Hispanic Unemployment Drops to Historic Low

July 6, 2018 Updated: October 5, 2018

Hispanic unemployment dropped to 4.6 percent in June, the lowest level since the Bureau of Labor Statistics (BLS) started recording the data in 1973.

The number has oscillated around the 5 percent mark for over a year, but this was the first time it broke the previous record of 4.8 percent.

Overall, unemployment inched up to 4 percent last month, largely due to the expanding pool of people actively seeking jobs. After unemployment dropped to 3.8 percent in May, sparking worries of labor shortages, over 700,000 women joined the labor force in June, thus cooling the job market. These women weren’t previously counted as unemployed due to their not actively looking for work.

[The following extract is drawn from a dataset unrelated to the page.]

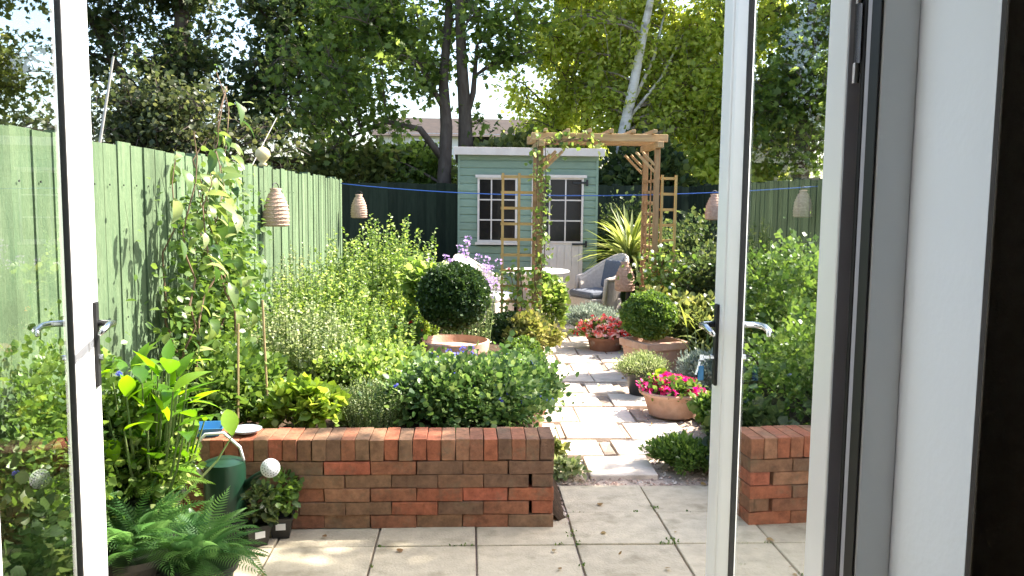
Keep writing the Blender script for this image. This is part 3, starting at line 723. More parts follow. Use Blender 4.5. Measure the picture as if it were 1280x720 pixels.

The economy added 213,000 jobs in June and BLS also revised up employment growth for April (159,000 to 175,000) and May (223,000 to 244,000) expanding the number of employed by 2.4 million over the past year.

President Donald Trump ran for president with a promise of reviving the economy and the results so far look to boost his agenda for the Nov. 6 midterm elections.

Black unemployment remains around historical lows (6.5 percent) after repeatedly breaking records over the past year. Asian unemployment increased to 3.2 percent from an extraordinary 2.1 percent in May. White unemployment remained stable at 3.5 percent.

The historic Hispanic unemployment number was all the more noteworthy due to the more than 160,000 Latinos that joined the labor force that month. Unemployment figures don’t include jobless people not in the labor force, or those who haven’t sought a job over the previous four weeks.

There are over 94 million people over the age of 16 in the country who don’t work and are currently not looking for work, mostly because they study, are ill, retired, or homemakers. But, among them, there are over 5.6 million who’d like a job, according to the BLS.

For decades, the country had suffered from a shrinking labor force as many Americans, especially men, gave up on looking for jobs.

In the 1950s, about 97 percent of men between the age of 25 and 54 years old participated in the labor force, meaning they worked or were actively looking for work. By 2013, that percentage dropped to about 88 percent, staying around that figure until the end of 2015. The percentage had risen a bit since then, but only broke 89 percent in recent months.

Tapping into the potential pool of those who have given up looking for work, the job market seems to still have room for improvement. Bringing people back to the workforce was also one of Trump’s campaign promises when he announced his candidacy on June 16, 2015.

“We have people that aren’t working. We have people that have no incentive to work. But they’re going to have incentive to work, because the greatest social program is a job,” he said in his announcement speech at Trump Tower.